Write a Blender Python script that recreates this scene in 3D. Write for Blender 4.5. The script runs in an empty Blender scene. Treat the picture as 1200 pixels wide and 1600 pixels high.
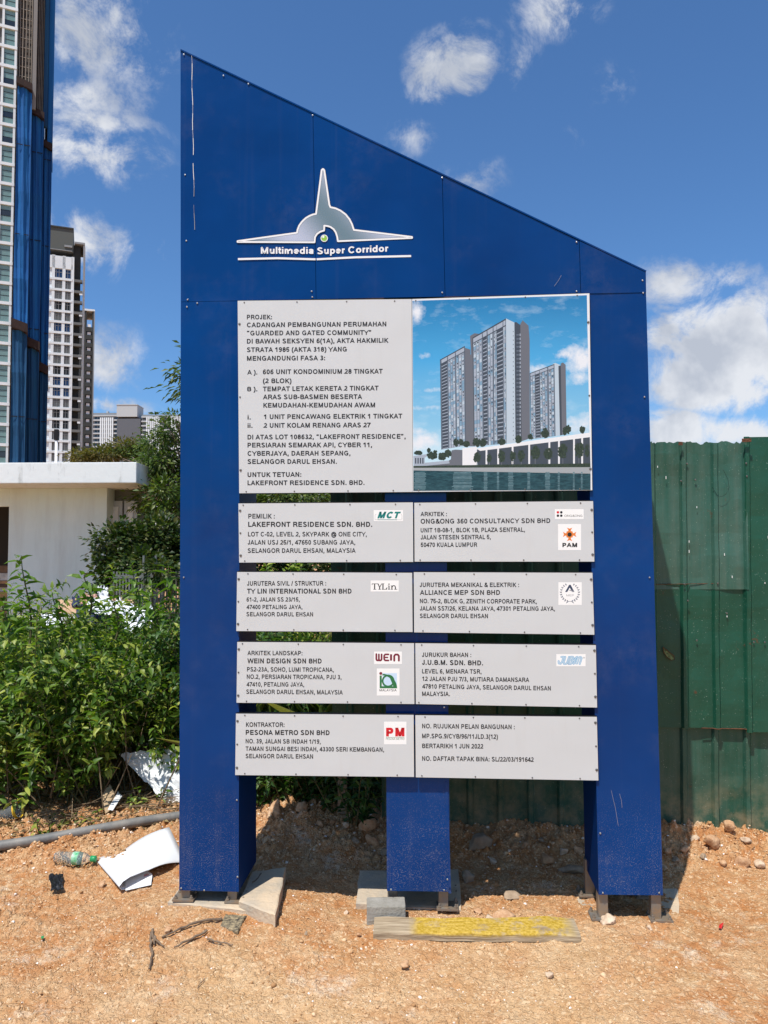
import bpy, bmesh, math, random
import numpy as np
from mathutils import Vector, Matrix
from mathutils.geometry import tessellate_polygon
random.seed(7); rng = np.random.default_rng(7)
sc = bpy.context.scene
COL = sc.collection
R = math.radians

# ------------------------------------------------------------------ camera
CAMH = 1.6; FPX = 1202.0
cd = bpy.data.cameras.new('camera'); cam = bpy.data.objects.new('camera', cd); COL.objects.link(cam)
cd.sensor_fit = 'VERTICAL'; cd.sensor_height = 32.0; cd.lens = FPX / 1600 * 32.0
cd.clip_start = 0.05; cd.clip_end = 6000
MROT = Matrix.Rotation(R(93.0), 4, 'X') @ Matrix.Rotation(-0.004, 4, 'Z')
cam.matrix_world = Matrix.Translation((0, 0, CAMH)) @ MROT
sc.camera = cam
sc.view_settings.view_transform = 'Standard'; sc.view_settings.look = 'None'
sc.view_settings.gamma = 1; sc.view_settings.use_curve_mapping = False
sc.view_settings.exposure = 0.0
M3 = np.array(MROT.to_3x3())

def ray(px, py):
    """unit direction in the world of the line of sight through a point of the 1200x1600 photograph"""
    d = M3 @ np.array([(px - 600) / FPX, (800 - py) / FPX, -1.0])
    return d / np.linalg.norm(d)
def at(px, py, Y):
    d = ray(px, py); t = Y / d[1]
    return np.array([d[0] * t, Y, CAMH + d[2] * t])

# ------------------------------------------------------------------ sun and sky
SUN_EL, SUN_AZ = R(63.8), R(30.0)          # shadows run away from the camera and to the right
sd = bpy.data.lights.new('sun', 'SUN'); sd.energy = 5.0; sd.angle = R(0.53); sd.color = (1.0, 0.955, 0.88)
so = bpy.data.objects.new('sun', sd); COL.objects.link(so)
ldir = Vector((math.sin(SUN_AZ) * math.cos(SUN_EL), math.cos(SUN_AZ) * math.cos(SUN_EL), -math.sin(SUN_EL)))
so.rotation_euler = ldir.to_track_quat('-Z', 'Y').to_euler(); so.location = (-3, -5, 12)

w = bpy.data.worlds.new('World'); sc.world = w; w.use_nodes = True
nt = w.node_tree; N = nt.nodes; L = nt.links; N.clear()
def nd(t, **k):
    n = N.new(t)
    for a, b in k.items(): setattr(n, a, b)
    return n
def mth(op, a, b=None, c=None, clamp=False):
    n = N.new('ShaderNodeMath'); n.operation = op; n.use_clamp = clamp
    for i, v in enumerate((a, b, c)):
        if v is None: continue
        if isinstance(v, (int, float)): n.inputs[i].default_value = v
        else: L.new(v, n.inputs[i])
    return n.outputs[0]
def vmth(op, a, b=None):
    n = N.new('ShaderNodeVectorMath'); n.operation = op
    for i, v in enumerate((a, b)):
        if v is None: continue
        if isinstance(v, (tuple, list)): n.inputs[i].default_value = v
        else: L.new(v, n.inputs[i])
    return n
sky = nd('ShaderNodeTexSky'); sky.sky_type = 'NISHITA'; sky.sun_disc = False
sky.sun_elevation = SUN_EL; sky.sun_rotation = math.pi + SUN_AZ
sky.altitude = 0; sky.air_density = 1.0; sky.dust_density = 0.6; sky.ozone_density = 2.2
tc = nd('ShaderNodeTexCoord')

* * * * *

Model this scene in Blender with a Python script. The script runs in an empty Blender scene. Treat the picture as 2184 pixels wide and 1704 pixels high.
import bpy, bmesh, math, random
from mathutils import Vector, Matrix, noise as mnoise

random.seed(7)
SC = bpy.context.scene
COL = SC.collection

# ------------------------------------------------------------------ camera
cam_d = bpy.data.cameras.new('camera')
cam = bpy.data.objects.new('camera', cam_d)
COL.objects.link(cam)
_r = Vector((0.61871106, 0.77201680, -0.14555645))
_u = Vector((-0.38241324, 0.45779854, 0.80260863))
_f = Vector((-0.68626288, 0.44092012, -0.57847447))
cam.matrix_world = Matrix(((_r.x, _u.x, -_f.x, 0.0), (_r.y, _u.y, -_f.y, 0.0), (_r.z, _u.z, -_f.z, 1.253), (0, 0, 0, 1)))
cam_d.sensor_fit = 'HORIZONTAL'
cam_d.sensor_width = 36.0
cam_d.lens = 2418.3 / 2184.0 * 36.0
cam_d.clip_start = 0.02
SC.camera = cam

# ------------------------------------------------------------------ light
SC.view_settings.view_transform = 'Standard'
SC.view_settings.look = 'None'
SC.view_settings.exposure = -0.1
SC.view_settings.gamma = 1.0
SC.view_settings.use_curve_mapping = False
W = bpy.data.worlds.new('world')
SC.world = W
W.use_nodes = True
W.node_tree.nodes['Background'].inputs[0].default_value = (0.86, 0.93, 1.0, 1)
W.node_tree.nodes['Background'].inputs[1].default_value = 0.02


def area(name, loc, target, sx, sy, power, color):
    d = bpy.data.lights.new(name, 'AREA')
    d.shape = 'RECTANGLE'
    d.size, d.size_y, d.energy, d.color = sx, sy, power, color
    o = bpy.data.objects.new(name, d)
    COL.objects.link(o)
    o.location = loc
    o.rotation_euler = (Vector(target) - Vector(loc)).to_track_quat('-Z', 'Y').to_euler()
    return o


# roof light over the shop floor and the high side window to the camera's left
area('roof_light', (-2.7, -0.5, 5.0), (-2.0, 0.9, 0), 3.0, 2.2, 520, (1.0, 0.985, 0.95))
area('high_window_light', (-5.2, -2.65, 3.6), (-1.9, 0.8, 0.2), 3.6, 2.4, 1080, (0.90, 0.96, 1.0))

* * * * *

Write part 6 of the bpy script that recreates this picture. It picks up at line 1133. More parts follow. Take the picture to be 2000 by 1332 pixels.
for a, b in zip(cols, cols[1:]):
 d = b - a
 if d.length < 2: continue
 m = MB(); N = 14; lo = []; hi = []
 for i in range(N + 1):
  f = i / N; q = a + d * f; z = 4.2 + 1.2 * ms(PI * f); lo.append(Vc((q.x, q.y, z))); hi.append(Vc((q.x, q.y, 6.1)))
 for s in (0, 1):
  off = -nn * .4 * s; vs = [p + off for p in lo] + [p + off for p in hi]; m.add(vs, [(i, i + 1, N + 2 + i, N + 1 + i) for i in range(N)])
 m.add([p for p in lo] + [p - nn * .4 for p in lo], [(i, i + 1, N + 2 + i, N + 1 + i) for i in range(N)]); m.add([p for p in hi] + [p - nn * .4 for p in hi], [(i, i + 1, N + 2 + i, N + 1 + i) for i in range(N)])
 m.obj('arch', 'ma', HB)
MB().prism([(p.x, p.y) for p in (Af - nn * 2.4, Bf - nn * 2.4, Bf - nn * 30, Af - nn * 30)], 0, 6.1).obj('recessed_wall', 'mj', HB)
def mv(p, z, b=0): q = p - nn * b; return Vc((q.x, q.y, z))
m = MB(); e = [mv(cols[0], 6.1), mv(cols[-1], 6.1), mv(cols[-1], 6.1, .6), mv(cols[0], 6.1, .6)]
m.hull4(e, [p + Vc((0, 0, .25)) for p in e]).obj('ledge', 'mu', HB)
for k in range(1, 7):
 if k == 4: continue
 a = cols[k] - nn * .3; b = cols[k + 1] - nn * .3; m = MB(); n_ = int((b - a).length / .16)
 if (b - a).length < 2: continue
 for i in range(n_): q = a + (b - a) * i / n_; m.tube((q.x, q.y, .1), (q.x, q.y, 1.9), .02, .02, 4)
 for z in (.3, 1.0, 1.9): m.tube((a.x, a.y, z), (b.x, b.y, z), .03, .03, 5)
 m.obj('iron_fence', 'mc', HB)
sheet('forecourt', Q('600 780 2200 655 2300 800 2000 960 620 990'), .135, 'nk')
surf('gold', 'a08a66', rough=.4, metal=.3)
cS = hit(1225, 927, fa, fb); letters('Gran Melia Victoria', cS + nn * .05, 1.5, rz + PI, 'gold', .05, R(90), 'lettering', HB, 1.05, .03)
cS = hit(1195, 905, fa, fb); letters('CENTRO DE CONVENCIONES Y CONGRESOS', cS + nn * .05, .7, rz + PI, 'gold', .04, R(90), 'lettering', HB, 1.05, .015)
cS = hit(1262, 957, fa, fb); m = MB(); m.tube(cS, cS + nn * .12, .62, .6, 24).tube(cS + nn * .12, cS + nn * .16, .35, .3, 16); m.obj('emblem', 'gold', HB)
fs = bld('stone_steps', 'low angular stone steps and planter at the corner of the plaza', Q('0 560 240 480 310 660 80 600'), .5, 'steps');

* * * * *

Stated task
Find the word "wide" in the entries, and copy every line it shows up in.

Answer in full
Write a Blender Python script that recreates this scene in 3D. Write for Blender 4.5. The script runs in an empty Blender scene. Treat the picture as 1200 pixels wide and 1600 pixels high.
Model this scene in Blender with a Python script. The script runs in an empty Blender scene. Treat the picture as 2184 pixels wide and 1704 pixels high.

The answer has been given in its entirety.